_Scene modeling code data_.
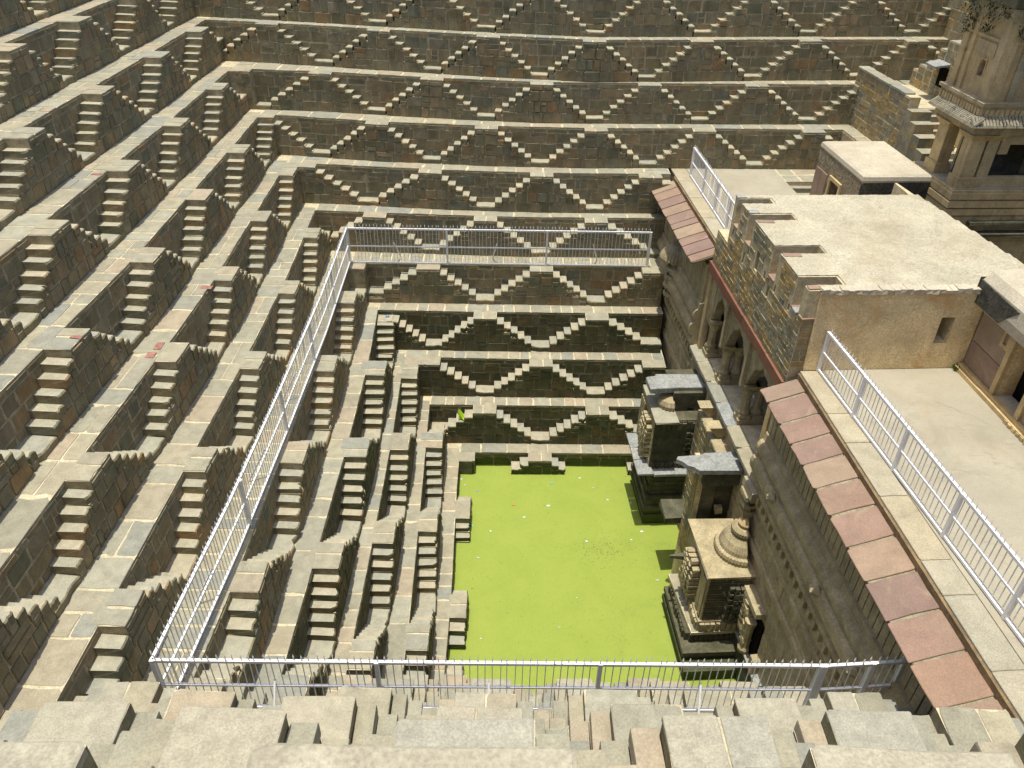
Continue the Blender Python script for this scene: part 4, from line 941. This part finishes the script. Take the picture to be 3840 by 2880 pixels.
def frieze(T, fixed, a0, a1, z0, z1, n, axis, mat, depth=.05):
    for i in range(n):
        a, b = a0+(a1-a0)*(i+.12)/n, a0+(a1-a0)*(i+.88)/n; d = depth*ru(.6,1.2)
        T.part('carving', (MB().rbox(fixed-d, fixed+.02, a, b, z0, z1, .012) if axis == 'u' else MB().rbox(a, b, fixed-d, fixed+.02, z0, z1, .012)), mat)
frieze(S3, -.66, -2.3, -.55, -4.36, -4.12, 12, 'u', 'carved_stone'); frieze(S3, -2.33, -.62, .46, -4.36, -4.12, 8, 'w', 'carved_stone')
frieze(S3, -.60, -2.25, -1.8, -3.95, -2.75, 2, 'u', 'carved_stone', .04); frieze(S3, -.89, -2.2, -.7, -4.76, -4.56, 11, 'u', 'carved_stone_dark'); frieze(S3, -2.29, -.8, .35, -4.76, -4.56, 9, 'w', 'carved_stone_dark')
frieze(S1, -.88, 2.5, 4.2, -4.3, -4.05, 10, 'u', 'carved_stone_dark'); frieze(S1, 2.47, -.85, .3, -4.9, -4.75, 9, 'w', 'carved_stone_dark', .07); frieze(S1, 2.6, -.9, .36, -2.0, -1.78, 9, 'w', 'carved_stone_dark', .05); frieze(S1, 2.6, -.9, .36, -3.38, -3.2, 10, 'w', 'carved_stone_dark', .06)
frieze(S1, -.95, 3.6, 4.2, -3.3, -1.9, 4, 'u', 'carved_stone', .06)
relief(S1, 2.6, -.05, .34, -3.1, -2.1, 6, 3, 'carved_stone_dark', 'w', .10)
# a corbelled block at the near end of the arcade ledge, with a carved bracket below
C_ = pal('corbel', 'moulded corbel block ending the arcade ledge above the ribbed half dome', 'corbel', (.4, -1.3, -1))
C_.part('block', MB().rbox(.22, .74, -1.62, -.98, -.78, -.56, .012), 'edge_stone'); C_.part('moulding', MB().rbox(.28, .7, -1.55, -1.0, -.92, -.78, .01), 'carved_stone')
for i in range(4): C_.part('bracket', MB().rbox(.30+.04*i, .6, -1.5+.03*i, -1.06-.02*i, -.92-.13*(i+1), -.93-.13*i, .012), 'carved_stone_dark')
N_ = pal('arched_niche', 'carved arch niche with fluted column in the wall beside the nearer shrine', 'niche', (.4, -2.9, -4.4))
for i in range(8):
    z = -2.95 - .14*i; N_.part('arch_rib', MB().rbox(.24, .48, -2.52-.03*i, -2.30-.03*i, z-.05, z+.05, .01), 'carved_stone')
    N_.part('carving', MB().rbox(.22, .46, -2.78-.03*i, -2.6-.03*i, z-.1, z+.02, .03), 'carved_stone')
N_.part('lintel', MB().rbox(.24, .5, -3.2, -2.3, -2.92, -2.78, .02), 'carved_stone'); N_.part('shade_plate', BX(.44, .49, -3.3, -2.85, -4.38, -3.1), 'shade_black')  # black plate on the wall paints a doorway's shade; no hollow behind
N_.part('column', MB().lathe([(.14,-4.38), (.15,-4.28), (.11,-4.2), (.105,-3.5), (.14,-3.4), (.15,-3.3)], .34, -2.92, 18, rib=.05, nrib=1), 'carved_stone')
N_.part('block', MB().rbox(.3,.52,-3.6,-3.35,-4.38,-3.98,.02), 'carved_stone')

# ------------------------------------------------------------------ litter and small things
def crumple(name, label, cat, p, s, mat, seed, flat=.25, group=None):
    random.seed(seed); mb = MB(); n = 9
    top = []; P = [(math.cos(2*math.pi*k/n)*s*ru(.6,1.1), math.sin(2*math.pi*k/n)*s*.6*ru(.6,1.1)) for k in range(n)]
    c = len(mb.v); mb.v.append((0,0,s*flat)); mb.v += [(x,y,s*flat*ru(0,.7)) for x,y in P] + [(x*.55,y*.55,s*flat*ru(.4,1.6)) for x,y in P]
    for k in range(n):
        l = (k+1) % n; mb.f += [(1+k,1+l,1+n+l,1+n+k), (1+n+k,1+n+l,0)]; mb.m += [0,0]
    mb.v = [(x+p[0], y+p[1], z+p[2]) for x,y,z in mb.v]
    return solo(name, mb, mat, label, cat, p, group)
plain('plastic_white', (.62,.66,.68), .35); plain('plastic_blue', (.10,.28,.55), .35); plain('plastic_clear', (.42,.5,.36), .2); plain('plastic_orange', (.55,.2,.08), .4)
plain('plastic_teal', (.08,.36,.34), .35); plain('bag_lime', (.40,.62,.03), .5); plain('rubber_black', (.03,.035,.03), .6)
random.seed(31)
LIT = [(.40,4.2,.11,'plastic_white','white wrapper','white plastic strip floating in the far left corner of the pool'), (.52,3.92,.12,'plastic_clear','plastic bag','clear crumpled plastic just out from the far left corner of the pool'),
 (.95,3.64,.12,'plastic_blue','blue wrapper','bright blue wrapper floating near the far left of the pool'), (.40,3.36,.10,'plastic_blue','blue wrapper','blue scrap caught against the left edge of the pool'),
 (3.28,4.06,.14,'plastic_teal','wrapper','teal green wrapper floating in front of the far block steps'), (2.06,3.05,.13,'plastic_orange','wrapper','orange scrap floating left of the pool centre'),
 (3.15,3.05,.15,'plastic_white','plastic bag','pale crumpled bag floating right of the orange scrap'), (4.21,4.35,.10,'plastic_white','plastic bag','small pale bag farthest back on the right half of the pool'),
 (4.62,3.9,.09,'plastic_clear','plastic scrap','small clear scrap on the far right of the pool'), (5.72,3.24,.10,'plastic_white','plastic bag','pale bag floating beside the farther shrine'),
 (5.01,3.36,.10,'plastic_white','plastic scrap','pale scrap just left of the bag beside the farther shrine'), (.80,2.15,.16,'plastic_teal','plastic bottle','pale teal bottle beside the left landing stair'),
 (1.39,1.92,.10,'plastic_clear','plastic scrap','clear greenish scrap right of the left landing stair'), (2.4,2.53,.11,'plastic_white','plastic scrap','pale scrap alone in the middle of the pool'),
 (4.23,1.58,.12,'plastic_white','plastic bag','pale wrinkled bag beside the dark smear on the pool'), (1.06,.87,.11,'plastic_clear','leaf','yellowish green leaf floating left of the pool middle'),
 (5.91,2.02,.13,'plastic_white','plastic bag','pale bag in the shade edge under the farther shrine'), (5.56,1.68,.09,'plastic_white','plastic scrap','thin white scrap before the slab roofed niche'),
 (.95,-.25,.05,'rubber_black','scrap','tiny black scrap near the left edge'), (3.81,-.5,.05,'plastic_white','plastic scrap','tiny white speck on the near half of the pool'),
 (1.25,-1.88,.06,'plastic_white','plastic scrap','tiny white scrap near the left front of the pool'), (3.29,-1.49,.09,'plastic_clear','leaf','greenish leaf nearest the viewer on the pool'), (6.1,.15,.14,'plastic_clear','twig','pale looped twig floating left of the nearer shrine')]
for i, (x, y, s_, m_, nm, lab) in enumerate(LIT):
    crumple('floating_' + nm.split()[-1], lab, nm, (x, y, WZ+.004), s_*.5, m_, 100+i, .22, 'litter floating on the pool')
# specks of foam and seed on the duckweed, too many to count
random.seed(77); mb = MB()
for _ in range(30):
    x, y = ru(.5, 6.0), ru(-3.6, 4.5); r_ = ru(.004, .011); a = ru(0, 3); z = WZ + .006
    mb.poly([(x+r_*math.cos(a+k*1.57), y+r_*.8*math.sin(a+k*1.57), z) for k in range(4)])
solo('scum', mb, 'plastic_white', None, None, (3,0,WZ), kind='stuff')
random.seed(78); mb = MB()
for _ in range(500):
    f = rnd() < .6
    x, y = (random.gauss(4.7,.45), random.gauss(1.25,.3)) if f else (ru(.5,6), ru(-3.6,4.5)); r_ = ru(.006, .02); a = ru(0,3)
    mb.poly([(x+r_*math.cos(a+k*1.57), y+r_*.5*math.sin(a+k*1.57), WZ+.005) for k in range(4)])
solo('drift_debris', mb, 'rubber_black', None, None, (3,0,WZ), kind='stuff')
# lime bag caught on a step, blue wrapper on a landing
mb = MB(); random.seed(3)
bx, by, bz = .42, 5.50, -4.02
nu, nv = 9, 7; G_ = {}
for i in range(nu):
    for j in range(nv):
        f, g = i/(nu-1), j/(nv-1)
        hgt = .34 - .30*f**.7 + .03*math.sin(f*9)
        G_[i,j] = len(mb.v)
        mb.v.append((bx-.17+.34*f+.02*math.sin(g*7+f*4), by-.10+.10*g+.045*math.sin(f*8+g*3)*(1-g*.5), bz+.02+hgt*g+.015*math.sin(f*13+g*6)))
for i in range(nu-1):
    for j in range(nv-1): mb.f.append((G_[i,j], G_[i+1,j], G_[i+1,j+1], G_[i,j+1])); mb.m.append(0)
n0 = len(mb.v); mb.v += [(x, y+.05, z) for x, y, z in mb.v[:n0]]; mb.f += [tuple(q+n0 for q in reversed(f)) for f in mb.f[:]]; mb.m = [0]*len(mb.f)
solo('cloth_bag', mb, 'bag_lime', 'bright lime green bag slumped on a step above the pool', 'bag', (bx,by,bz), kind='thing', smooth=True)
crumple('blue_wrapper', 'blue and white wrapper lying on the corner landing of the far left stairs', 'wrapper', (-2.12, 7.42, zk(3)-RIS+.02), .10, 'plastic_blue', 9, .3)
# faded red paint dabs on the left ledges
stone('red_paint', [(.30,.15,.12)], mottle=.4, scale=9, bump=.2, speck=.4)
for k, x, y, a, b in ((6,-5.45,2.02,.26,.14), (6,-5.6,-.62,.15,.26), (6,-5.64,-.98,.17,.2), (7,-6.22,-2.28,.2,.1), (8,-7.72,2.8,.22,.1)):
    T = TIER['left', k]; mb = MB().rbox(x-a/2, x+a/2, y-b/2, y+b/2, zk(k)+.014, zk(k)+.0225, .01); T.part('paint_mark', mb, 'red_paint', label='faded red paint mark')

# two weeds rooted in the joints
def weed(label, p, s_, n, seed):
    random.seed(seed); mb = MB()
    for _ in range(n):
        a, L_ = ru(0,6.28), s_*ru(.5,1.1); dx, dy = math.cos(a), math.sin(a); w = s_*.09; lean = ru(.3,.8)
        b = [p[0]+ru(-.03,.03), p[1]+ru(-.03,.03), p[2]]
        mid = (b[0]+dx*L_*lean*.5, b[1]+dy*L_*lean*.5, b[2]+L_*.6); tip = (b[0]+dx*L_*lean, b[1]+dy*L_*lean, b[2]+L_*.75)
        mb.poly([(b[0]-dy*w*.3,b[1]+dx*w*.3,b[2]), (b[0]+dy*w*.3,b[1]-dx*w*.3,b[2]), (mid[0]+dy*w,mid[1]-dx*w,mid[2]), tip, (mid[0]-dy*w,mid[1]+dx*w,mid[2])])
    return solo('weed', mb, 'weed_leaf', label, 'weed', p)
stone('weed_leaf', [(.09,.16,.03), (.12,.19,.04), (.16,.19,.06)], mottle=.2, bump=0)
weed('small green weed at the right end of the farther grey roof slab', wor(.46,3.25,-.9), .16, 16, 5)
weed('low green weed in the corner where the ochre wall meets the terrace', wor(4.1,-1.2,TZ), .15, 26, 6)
* * *
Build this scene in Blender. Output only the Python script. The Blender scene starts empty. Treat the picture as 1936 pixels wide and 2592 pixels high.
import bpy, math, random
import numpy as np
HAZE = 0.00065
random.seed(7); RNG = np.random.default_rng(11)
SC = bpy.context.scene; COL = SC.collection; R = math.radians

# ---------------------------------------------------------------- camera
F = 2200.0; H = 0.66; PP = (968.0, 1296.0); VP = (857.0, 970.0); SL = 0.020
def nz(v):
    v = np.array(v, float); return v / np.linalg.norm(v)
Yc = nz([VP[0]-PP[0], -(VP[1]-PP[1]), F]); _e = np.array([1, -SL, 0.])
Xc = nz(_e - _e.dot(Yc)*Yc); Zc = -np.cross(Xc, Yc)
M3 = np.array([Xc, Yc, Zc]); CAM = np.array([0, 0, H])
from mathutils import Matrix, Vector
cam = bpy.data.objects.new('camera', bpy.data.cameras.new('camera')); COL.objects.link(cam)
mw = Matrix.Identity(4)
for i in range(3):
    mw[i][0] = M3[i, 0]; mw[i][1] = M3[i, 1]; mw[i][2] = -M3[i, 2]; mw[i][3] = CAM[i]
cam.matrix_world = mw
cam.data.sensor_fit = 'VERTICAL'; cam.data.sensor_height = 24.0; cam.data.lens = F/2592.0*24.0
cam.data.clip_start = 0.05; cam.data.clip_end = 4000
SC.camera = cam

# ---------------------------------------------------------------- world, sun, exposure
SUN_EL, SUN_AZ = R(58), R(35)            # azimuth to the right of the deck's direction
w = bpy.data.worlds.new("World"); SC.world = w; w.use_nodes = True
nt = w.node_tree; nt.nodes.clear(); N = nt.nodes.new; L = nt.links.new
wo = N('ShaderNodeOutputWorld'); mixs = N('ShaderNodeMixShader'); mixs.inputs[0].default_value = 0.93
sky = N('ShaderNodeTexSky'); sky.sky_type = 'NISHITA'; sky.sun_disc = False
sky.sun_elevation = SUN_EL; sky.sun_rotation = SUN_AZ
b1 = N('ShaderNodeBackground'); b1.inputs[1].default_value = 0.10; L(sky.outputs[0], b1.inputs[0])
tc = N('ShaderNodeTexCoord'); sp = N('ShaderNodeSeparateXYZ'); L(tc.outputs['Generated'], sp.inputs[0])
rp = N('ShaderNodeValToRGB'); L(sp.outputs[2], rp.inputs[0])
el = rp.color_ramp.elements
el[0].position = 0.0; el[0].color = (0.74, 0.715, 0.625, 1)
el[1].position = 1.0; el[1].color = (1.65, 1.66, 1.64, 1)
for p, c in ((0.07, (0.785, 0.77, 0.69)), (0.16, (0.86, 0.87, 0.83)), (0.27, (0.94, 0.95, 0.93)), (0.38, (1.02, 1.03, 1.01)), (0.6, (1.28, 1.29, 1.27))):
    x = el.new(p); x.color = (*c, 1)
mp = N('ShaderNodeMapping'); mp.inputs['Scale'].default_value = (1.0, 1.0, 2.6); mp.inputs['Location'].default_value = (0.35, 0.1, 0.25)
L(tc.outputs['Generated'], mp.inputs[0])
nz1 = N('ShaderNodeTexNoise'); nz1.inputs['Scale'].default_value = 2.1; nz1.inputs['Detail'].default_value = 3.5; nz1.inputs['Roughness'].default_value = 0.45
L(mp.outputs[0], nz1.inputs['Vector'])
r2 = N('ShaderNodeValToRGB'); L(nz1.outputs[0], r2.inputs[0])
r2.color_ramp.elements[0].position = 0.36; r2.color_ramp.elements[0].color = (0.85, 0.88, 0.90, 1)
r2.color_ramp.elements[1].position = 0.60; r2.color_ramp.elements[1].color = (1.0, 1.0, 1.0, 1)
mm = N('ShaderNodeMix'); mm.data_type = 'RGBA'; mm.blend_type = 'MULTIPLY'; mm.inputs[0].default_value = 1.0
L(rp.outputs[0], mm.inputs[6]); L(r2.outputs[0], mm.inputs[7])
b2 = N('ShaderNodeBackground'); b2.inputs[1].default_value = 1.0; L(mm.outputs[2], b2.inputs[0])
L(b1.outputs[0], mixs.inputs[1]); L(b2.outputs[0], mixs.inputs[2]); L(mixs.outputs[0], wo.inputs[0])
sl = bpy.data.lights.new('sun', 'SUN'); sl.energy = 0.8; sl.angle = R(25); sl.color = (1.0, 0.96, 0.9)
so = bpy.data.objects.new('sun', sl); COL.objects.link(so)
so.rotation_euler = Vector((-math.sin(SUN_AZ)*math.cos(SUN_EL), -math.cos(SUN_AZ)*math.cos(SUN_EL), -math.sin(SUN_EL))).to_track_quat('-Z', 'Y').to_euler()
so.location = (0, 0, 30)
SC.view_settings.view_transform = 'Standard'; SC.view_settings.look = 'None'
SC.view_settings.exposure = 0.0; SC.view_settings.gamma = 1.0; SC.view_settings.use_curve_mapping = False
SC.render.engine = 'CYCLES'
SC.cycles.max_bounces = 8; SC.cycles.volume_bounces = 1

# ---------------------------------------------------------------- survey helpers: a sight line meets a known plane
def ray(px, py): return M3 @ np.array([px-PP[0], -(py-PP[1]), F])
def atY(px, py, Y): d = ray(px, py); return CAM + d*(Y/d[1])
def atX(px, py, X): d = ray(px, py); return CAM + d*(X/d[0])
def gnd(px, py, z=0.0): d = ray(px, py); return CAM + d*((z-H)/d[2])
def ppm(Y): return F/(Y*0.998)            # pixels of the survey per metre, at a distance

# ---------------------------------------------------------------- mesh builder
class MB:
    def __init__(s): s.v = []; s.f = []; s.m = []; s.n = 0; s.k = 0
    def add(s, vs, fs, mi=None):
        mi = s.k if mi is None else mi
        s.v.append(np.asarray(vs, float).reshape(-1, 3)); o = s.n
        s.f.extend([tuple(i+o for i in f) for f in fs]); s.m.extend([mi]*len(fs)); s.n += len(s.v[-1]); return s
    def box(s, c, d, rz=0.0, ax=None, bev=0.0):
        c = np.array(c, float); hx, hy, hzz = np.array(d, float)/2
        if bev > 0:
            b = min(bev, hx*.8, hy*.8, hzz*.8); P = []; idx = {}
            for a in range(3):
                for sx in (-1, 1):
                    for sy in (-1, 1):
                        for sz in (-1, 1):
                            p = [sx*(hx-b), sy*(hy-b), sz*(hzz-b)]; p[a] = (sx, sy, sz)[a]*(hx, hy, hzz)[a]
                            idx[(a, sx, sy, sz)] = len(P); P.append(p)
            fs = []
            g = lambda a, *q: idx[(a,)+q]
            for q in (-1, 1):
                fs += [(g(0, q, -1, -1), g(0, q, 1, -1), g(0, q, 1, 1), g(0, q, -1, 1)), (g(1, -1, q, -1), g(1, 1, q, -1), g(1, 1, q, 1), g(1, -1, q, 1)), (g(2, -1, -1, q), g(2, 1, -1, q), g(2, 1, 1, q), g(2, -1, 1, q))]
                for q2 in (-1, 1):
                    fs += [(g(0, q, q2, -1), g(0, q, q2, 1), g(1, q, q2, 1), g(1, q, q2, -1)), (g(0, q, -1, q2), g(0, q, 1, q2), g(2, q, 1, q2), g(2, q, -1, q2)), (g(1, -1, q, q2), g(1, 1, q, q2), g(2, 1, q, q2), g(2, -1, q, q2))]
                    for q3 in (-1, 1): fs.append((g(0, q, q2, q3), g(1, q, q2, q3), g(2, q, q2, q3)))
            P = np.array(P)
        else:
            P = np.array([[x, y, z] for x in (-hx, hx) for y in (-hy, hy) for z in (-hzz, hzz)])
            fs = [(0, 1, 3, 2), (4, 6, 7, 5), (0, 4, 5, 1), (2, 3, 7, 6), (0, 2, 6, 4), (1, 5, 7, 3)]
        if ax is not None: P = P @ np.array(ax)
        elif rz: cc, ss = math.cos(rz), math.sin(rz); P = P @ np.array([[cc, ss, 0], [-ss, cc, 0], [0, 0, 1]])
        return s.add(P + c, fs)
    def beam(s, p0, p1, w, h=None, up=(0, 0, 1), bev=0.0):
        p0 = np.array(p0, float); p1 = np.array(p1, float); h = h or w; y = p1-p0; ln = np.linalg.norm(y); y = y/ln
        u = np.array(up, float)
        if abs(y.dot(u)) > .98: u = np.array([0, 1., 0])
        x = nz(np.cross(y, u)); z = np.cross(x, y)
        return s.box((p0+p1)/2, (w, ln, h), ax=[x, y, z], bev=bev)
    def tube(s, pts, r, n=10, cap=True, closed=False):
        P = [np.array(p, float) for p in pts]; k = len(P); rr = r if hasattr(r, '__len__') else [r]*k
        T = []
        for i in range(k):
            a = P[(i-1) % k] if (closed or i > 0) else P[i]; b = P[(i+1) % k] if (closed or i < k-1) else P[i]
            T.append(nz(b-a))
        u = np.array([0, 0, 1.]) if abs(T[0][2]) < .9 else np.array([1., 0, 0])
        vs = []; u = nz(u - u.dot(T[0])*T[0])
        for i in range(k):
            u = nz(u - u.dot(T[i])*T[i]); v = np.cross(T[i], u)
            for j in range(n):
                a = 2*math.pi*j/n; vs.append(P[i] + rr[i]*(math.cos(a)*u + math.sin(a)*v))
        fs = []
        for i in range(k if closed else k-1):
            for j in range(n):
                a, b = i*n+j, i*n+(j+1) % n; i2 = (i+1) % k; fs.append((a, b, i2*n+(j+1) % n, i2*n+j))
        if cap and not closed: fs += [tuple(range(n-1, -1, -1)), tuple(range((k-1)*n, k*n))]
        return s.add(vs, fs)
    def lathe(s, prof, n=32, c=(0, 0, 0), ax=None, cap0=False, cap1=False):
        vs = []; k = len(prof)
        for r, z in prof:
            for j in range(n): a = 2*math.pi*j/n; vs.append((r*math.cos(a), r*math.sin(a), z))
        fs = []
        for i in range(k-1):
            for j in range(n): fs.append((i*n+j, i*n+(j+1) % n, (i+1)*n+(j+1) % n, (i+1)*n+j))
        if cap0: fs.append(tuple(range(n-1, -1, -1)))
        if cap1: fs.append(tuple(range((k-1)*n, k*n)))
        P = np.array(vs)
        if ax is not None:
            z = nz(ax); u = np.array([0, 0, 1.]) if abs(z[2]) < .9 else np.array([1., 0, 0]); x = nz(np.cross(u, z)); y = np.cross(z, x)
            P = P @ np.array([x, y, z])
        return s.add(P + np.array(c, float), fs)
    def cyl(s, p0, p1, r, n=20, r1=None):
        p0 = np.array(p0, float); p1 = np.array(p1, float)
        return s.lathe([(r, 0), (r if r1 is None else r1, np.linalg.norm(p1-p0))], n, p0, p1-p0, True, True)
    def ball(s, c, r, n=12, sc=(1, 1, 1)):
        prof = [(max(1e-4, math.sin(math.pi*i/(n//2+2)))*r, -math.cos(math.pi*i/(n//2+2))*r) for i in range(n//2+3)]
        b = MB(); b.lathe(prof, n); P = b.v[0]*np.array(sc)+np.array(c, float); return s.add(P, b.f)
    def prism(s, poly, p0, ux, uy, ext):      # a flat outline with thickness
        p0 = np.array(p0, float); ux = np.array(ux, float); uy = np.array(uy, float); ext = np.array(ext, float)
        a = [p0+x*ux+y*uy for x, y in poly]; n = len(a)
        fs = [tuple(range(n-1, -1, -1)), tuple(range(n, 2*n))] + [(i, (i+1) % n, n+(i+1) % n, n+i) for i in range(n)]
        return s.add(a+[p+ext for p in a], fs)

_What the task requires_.
Using the entries above, repeat only the lines from the one containing "Build this scene" through the one containing "SC.camera = cam", end lines included.

_Problem solution_.
Build this scene in Blender. Output only the Python script. The Blender scene starts empty. Treat the picture as 1936 pixels wide and 2592 pixels high.
import bpy, math, random
import numpy as np
HAZE = 0.00065
random.seed(7); RNG = np.random.default_rng(11)
SC = bpy.context.scene; COL = SC.collection; R = math.radians

# ---------------------------------------------------------------- camera
F = 2200.0; H = 0.66; PP = (968.0, 1296.0); VP = (857.0, 970.0); SL = 0.020
def nz(v):
    v = np.array(v, float); return v / np.linalg.norm(v)
Yc = nz([VP[0]-PP[0], -(VP[1]-PP[1]), F]); _e = np.array([1, -SL, 0.])
Xc = nz(_e - _e.dot(Yc)*Yc); Zc = -np.cross(Xc, Yc)
M3 = np.array([Xc, Yc, Zc]); CAM = np.array([0, 0, H])
from mathutils import Matrix, Vector
cam = bpy.data.objects.new('camera', bpy.data.cameras.new('camera')); COL.objects.link(cam)
mw = Matrix.Identity(4)
for i in range(3):
    mw[i][0] = M3[i, 0]; mw[i][1] = M3[i, 1]; mw[i][2] = -M3[i, 2]; mw[i][3] = CAM[i]
cam.matrix_world = mw
cam.data.sensor_fit = 'VERTICAL'; cam.data.sensor_height = 24.0; cam.data.lens = F/2592.0*24.0
cam.data.clip_start = 0.05; cam.data.clip_end = 4000
SC.camera = cam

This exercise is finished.